*Exercise brief:* Restate all the material verbatim, except for the pictures.

*Given information:*
::::::

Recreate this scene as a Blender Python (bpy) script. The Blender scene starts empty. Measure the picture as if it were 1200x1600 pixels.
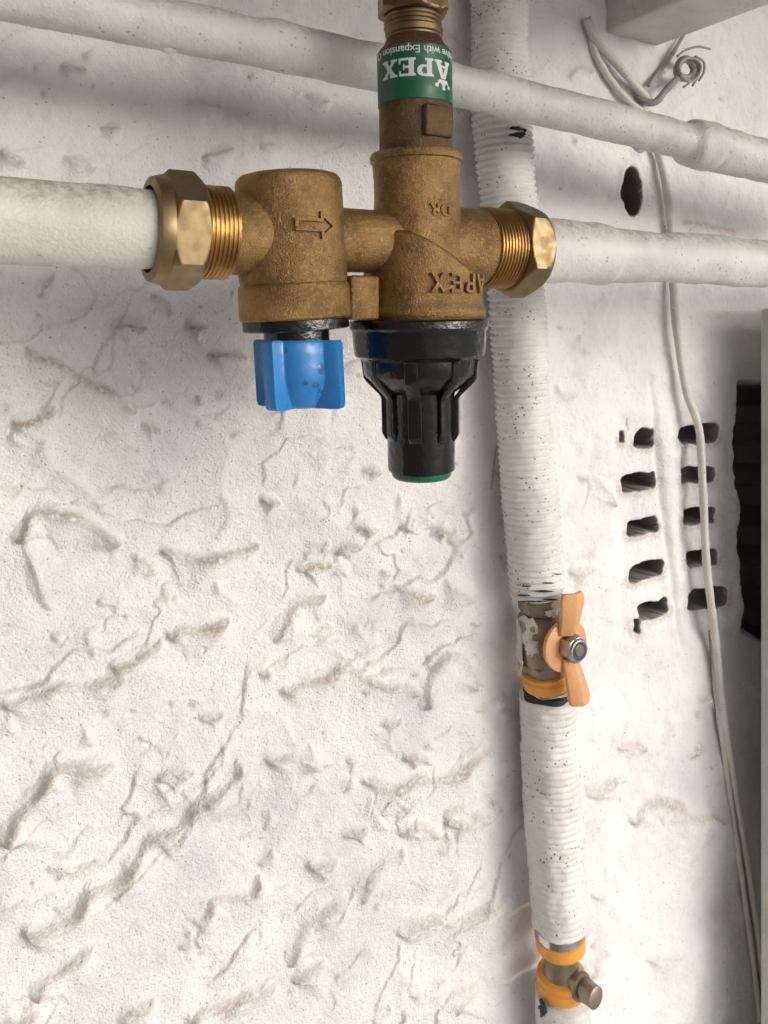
import bpy, bmesh, math, random
import numpy as np
from mathutils import Vector, Matrix
random.seed(4); RNG = np.random.RandomState(7)
C = bpy.context.scene.collection
R = math.radians

# ------------------------------------------------------------------ camera, world, sun, exposure
F = 1258.0                 # focal length in photo pixels
PHI = R(30); HY = 500.0    # yaw to the wall's normal, pixel row of eye level
CAM = Vector((0, -0.32, 1.30))
cd = bpy.data.cameras.new('camera'); cam = bpy.data.objects.new('camera', cd); C.objects.link(cam)
cam.location = CAM; cam.rotation_euler = (R(90), 0, -PHI)
cd.sensor_fit = 'HORIZONTAL'; cd.sensor_width = 36; cd.lens = 36 * F / 1200
cd.shift_y = (HY - 800) / 1200; cd.clip_start = 0.01; cd.clip_end = 500
bpy.context.scene.camera = cam

SUN_EL, SUN_AZ = R(13), R(26)      # azimuth measured from the wall's normal towards +X
w = bpy.data.worlds.new('World'); bpy.context.scene.world = w; w.use_nodes = True
nt = w.node_tree; nt.nodes.clear()
sky = nt.nodes.new('ShaderNodeTexSky'); sky.sky_type = 'NISHITA'; sky.sun_disc = False
sky.sun_elevation = SUN_EL; sky.sun_rotation = math.pi - SUN_AZ
sky.dust_density = 2.5; sky.air_density = 1.0; sky.ozone_density = 1.0
hs = nt.nodes.new('ShaderNodeHueSaturation'); hs.inputs['Saturation'].default_value = 0.3
bg = nt.nodes.new('ShaderNodeBackground'); bg.inputs['Strength'].default_value = 0.15
wo = nt.nodes.new('ShaderNodeOutputWorld')
nt.links.new(sky.outputs[0], hs.inputs['Color']); nt.links.new(hs.outputs[0], bg.inputs[0]); nt.links.new(bg.outputs[0], wo.inputs[0])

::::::

*Complete answer:*
Recreate this scene as a Blender Python (bpy) script. The Blender scene starts empty. Measure the picture as if it were 1200x1600 pixels.
import bpy, bmesh, math, random
import numpy as np
from mathutils import Vector, Matrix
random.seed(4); RNG = np.random.RandomState(7)
C = bpy.context.scene.collection
R = math.radians

# ------------------------------------------------------------------ camera, world, sun, exposure
F = 1258.0                 # focal length in photo pixels
PHI = R(30); HY = 500.0    # yaw to the wall's normal, pixel row of eye level
CAM = Vector((0, -0.32, 1.30))
cd = bpy.data.cameras.new('camera'); cam = bpy.data.objects.new('camera', cd); C.objects.link(cam)
cam.location = CAM; cam.rotation_euler = (R(90), 0, -PHI)
cd.sensor_fit = 'HORIZONTAL'; cd.sensor_width = 36; cd.lens = 36 * F / 1200
cd.shift_y = (HY - 800) / 1200; cd.clip_start = 0.01; cd.clip_end = 500
bpy.context.scene.camera = cam

SUN_EL, SUN_AZ = R(13), R(26)      # azimuth measured from the wall's normal towards +X
w = bpy.data.worlds.new('World'); bpy.context.scene.world = w; w.use_nodes = True
nt = w.node_tree; nt.nodes.clear()
sky = nt.nodes.new('ShaderNodeTexSky'); sky.sky_type = 'NISHITA'; sky.sun_disc = False
sky.sun_elevation = SUN_EL; sky.sun_rotation = math.pi - SUN_AZ
sky.dust_density = 2.5; sky.air_density = 1.0; sky.ozone_density = 1.0
hs = nt.nodes.new('ShaderNodeHueSaturation'); hs.inputs['Saturation'].default_value = 0.3
bg = nt.nodes.new('ShaderNodeBackground'); bg.inputs['Strength'].default_value = 0.15
wo = nt.nodes.new('ShaderNodeOutputWorld')
nt.links.new(sky.outputs[0], hs.inputs['Color']); nt.links.new(hs.outputs[0], bg.inputs[0]); nt.links.new(bg.outputs[0], wo.inputs[0])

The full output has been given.